___ RECORDED DATA

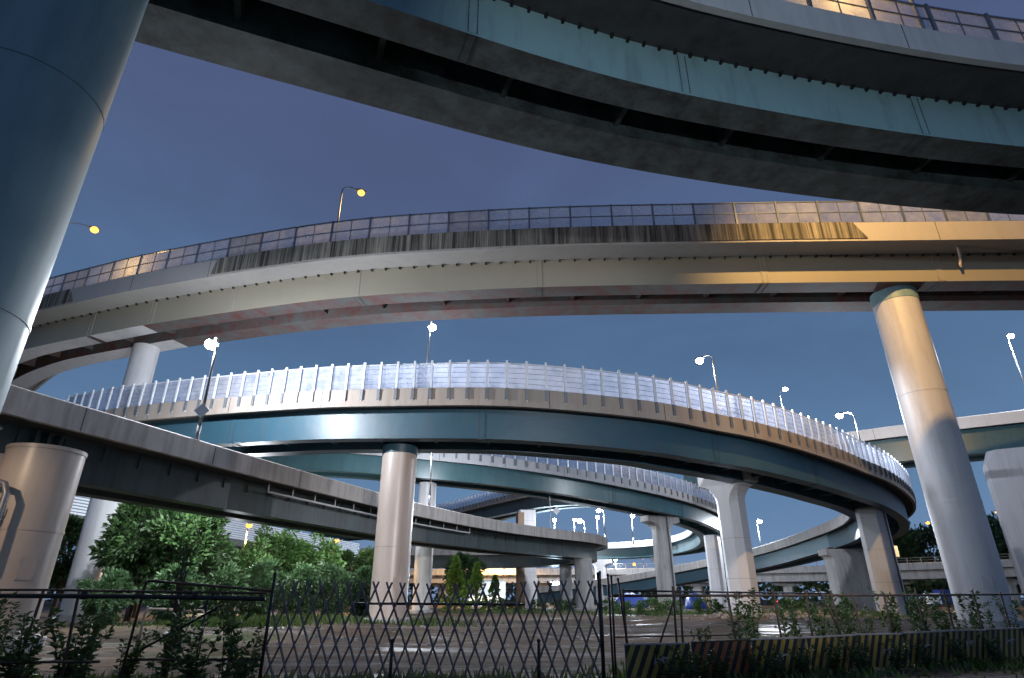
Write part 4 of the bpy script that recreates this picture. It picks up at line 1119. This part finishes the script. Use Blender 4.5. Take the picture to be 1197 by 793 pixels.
# right pipe fence
f3 = thing('pipe_fence', tuple(fp(7)), 'long rusty pipe fence above the striped boards at the right', 'fence', 'site fences')
mb = MB(); mb.tube([fp(0.05, 0.0, 1.555), fp(5, 0, 1.57), fp(10, 0, 1.59), fp(FLEN, 0, 1.63)], 0.026, 8); mb.build('rail', M['rust'], f3, True)
mb = MB(); mb.tube([fp(0.35, 0.05, 1.65), fp(3.3, 0.05, 1.63), fp(6, 0.05, 1.62)], 0.018, 8); mb.build('rail', M['ironblk'], f3, True)
pd = [0.32, 1.55, 1.72, 2.98, 4.3, 5.3, 6.1, 6.8, 7.9, 9.1, 10.2, 11.4, 12.6, 13.8]
rg = random.Random(9)
for i, d in enumerate(pd):
    ln = rg.uniform(-0.1, 0.14); mb = MB()
    mb.tube([fp(d + ln, 0.06, -0.05), fp(d, 0.06, 1.66 + rg.uniform(-0.04, 0.1))], 0.024, 8); mb.build('post', M['rust'], f3, True)
for a_, b_ in ((1.0, 1.66), (6.2, 5.7)):
    mb = MB(); mb.tube([fp(a_, 0.09, 0.55), fp(b_, 0.09, 1.72)], 0.02, 8); mb.build('brace', M['rust'], f3, True)
mb = MB(); mb.tube([fp(0.1, 0.03, 0.82), fp(3.2, 0.03, 0.80)], 0.014, 6); mb.build('rail', M['rust'], f3, True)

# striped boards
def clip(poly, W_, H_):
    for ax, lim, sg in ((0, 0, 1), (0, W_, -1), (1, 0, 1), (1, H_, -1)):
        out = []
        for i in range(len(poly)):
            a, b = poly[i - 1], poly[i]
            ina, inb = (a[ax] - lim) * sg >= 0, (b[ax] - lim) * sg >= 0
            if ina != inb:
                t = (lim - a[ax]) / (b[ax] - a[ax]); out.append((a[0] + (b[0] - a[0]) * t, a[1] + (b[1] - a[1]) * t))
            if inb: out.append(b)
        poly = out
        if not poly: return []
    return poly
BL = [('yellow and black striped board at the gate end, half behind weeds', 'yellow'), ('orange and black striped board, second from the gate', 'orange')] + [('faded yellow and black striped board, %s from the gate' % o_, 'yellow') for o_ in ordn[2:9]]
bw_ = 1.52
for i, (lab, cn) in enumerate(BL):
    d0 = 0.2 + i * (bw_ + 0.06); wd = bw_; hb = 0.66
    r_ = thing('striped_board', tuple(fp(d0 + wd / 2, 0.16)), lab, 'barrier board', 'striped boards along the lane')
    tilt = (-0.012, 0.01, 0.0, 0.015, -0.01, 0.006, -0.008, 0.01, 0)[i]
    def bp_(x, z, off): return fp(d0 + x, 0.16 + off, 0.02 + z + tilt * (x - wd / 2) + 0.012 * i)
    mb = MB()
    q = [bp_(0, 0, 0), bp_(wd, 0, 0), bp_(wd, hb, 0), bp_(0, hb, 0)]; q2 = [bp_(0, 0, .03), bp_(wd, 0, .03), bp_(wd, hb, .03), bp_(0, hb, .03)]
    mb.add(q + q2, [(0, 1, 2, 3), (7, 6, 5, 4), (0, 4, 5, 1), (1, 5, 6, 2), (2, 6, 7, 3), (3, 7, 4, 0)])
    mb.cur = 1
    for k in range(-3, 9):
        x = k * 0.235; sl = 0.36
        pg = clip([(x, 0), (x + 0.12, 0), (x + 0.12 + sl, hb), (x + sl, hb)], wd, hb)
        if len(pg) > 2: mb.add([bp_(a, b, 0.034) for a, b in pg], [tuple(range(len(pg)))[::-1]])
    mb.build('board', [M['black'], M[cn]], r_)
    mb = MB(); mb.add([bp_(0, hb, -0.01), bp_(wd, hb, -0.01), bp_(wd, hb + 0.03, -0.01), bp_(0, hb + 0.03, -0.01), bp_(0, hb, .045), bp_(wd, hb, .045), bp_(wd, hb + 0.03, .045), bp_(0, hb + 0.03, .045)],
                      [(0, 1, 2, 3), (7, 6, 5, 4), (0, 4, 5, 1), (1, 5, 6, 2), (2, 6, 7, 3), (3, 7, 4, 0)]); mb.build('top_edge', M['rust'] if cn == 'orange' else M['conc'], r_)
    if i not in (1, 3):
        mb = MB(); x = 0.62 + 0.1 * math.sin(i * 2.1); z = 0.28 + 0.04 * math.cos(i)
        pg = [(0, 0), (0.05, 0), (0.09, 0.07), (0.20, 0.05), (0.21, 0), (0.26, 0.01), (0.25, 0.09), (0.40, 0.08), (0.39, 0.11), (0.24, 0.13), (0.22, 0.15), (0.20, 0.09), (0.08, 0.11), (0.05, 0.14)]
        mb.add([bp_(x + a, z + b, .038) for a, b in pg], [tuple(range(len(pg)))[::-1]])
        mb.build('worn_paint_mark', M['conc'], r_)

# low pipe barriers left, behind the fence
for i, (x, y, lab) in enumerate(((-15.2, 27.0, 'bent pale pipe barrier beyond the left fence'),)):
    mb = MB(); mb.tube([(x, y, -0.2), (x, y, 1.0), (x + 0.15, y, 1.12), (x + 2.4, y, 1.05), (x + 2.5, y, 0.9), (x + 2.5, y, -0.2)], 0.05, 8)
    tag(mb.build('pipe_barrier', M['pier_w'], None, True), lab, 'barrier')

# ------------------------------------------------------------------ things at the back
cb = thing('site_office', (-6.0, 151, 0), 'white two storey site office glowing under the background expressway', 'site office')
mb = MB(); mb.box((-6.0, 151, 2.6), (9, 4, 5.4)); mb.build('wall', M['white'], cb)
mb = MB(); mb.box((-6.0, 151, 5.42), (9.4, 4.4, 0.2)); mb.build('roof', M['conc'], cb)
for zz in (1.6, 4.1):
    for k in range(4):
        mb = MB(); mb.box((-9.2 + k * 2.1, 148.98, zz), (1.3, 0.06, 1.0)); mb.build('window', M['winl'], cb)
fl = thing('site_floodlight', (9.4, 140, 0), 'brilliant bluish white floodlight on a stand under the low ramp', 'floodlight')
mb = MB(); mb.tube([(9.4, 140, -0.2), (9.4, 140, 4.1)], 0.09, 8)
for a in (0.3, 2.4, 4.5): mb.tube([(9.4, 140, 1.2), (9.4 + 0.9 * math.cos(a), 140 + 0.9 * math.sin(a), -0.05)], 0.05, 6)
mb.build('stand', M['poled'], fl)
mb = MB(); mb.box((9.4, 140.1, 4.4), (1.8, 0.3, 1.2)); mb.build('lamp_head', M['poled'], fl)
mb = MB(); mb.ellipsoid((9.4, 139.9, 4.4), (0.8, 0.15, 0.55), 14, 8); mb.build('bulb', M['flood'], fl, True)
light('flood_light', (9.4, 139.2, 4.4), (0.6, 0.82, 1.0), 26000, fl, 0.4)
def heap(x, y, w, d, h, m, label, nm, cat, seed):
    rg = random.Random(seed); rings = []
    for t in (0, 0.35, 0.7, 0.92, 1.0):
        k = math.sqrt(max(0.0, 1 - t ** 2.2)) * 0.85 + 0.15
        rings.append([(x + w / 2 * k * math.copysign(abs(math.cos(a)) ** 0.6, math.cos(a)) * rg.uniform(0.9, 1.1), y + d / 2 * k * math.copysign(abs(math.sin(a)) ** 0.6, math.sin(a)) * rg.uniform(.9, 1.1), gz(x, y) - 0.1 + h * t * rg.uniform(0.93, 1.07)) for a in [2 * math.pi * q / 16 for q in range(16)]])
    mb = MB(); mb.loft(rings); tag(mb.build(nm, m, None, True), label, cat, 'covered heaps')
heap(27.6, 97.5, 3.2, 2.6, 2.3, M['blue'], 'blue tarpaulin heap right of the second loop pier', 'tarpaulin_heap', 'tarpaulin', 1)
heap(21.5, 118, 6.5, 2.6, 2.6, M['blue'], 'long blue tarpaulin heap just right of the gate end', 'tarpaulin_heap', 'tarpaulin', 2)
cr = thing('plywood_crate', (33.2, 103.5, 0), 'plywood crate standing right of the blue tarpaulin', 'crate')
mb = MB(); mb.box((33.2, 103.5, 1.0), (4.2, 2.2, 2.1), 0.1); mb.build('body', M['wood'], cr)
for k in (-1.5, 0, 1.5):
    mb = MB(); mb.box((33.2 + k, 102.35 + 0.1 * k, 1.0), (0.16, 0.08, 2.2), 0.1); mb.build('batten', M['wood'], cr)

def wheel(mb, x, y, z, r, w):
    rings = []
    for dx, k in ((-w / 2, 0.85), (-w / 2 + 0.03, 1), (w / 2 - 0.03, 1), (w / 2, 0.85)):
        rings.append([(x + r * k * math.cos(a), y + dx, z + r * k * math.sin(a)) for a in [2 * math.pi * q / 16 for q in range(16)]])
    mb.loft(rings)
tr = thing('blue_truck', (84, 124, 0), 'blue truck parked under the expressway at the right', 'truck')
mb = MB(); mb.box((85.5, 124, 1.95), (7.4, 2.3, 2.3)); mb.build('cargo_box', M['bluebody'], tr)
mb = MB(); mb.loft([[(79.5, 122.9, z), (81.6, 122.9, z), (81.6, 125.1, z), (79.5, 125.1, z)] for z in (0.6, 1.5)] + [[(79.8, 122.95, 2.5), (81.6, 122.95, 2.5), (81.6, 125.05, 2.5), (79.8, 125.05, 2.5)]]); mb.build('cab', M['white'], tr)
mb = MB(); mb.box((80.7, 122.88, 2.0), (1.1, 0.05, 0.6)); mb.build('window', M['glassdk'], tr)
mb = MB(); mb.box((84.4, 124, 0.7), (9.4, 1.9, 0.2)); mb.build('chassis', M['poled'], tr)
for x in (80.6, 86.6, 88.0):
    for y in (122.95, 125.05):
        mb = MB(); wheel(mb, x, y, 0.5, 0.5, 0.3); mb.build('wheel', M['rubber'], tr)
car = thing('parked_car', (53.6, 125, 0), 'dark grey car with glowing red tail lights between the piers', 'car')
mb = MB()
prof = [(-2.1, 0.35), (2.1, 0.35), (2.15, 0.8), (1.95, 0.95), (1.2, 1.02), (0.6, 1.48), (-1.2, 1.5), (-1.9, 1.0), (-2.15, 0.9)]
mb.loft([[(53.6 + a * 0.94, 125 + y, z * (0.98 if abs(y) > 0.8 else 1)) for a, z in prof] for y in (-0.86, -0.8, 0.8, 0.86)]); mb.build('body', M['grey_car'], car)
mb = MB(); mb.add([(53.6 + a, 124.12, z) for a, z in ((-1.6, 1.03), (1.0, 1.03), (0.55, 1.42), (-1.05, 1.44))], [(0, 1, 2, 3)]); mb.build('side_window', M['glassdk'], car)
for x in (52.3, 54.9):
    for y in (124.2, 125.8):
        mb = MB(); wheel(mb, x, y, 0.33, 0.33, 0.2); mb.build('wheel', M['rubber'], car)
for y in (124.3, 125.7):
    mb = MB(); mb.box((51.55, y - 0.1, 0.95), (0.2, 0.35, 0.3)); mb.build('tail_light', M['tail'], car)
# dark growth closing the view under the expressway
mb = MB(); rg = random.Random(44)
for k in range(9000):
    x = rg.uniform(-190, 240); y = 190 + rg.uniform(-5, 5) - 0.12 * max(0, x - 40)
    hh = 6.5 + 2.5 * noise.noise(Vector((x * 0.07, 3, 0))) + 1.5 * noise.noise(Vector((x * 0.3, 8, 0)))
    p = Vector((x, y, hh * math.sqrt(rg.random())))
    leaf(mb, p, rdir(rg), rg.uniform(1.2, 2.2), 1.1, rg)
tag(mb.build('treeline', M['leafB']), 'dark mass of growth far behind the low expressway', 'treeline', None, 'stuff')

______

Emit the lines of the material exactly, from its first line to the line containing "6); mb.build('rail', M['rust'], f3, True)", inclusive; leave every picture out.

**FULL SOLUTION:**
Write part 4 of the bpy script that recreates this picture. It picks up at line 1119. This part finishes the script. Use Blender 4.5. Take the picture to be 1197 by 793 pixels.
# right pipe fence
f3 = thing('pipe_fence', tuple(fp(7)), 'long rusty pipe fence above the striped boards at the right', 'fence', 'site fences')
mb = MB(); mb.tube([fp(0.05, 0.0, 1.555), fp(5, 0, 1.57), fp(10, 0, 1.59), fp(FLEN, 0, 1.63)], 0.026, 8); mb.build('rail', M['rust'], f3, True)
mb = MB(); mb.tube([fp(0.35, 0.05, 1.65), fp(3.3, 0.05, 1.63), fp(6, 0.05, 1.62)], 0.018, 8); mb.build('rail', M['ironblk'], f3, True)
pd = [0.32, 1.55, 1.72, 2.98, 4.3, 5.3, 6.1, 6.8, 7.9, 9.1, 10.2, 11.4, 12.6, 13.8]
rg = random.Random(9)
for i, d in enumerate(pd):
    ln = rg.uniform(-0.1, 0.14); mb = MB()
    mb.tube([fp(d + ln, 0.06, -0.05), fp(d, 0.06, 1.66 + rg.uniform(-0.04, 0.1))], 0.024, 8); mb.build('post', M['rust'], f3, True)
for a_, b_ in ((1.0, 1.66), (6.2, 5.7)):
    mb = MB(); mb.tube([fp(a_, 0.09, 0.55), fp(b_, 0.09, 1.72)], 0.02, 8); mb.build('brace', M['rust'], f3, True)
mb = MB(); mb.tube([fp(0.1, 0.03, 0.82), fp(3.2, 0.03, 0.80)], 0.014, 6); mb.build('rail', M['rust'], f3, True)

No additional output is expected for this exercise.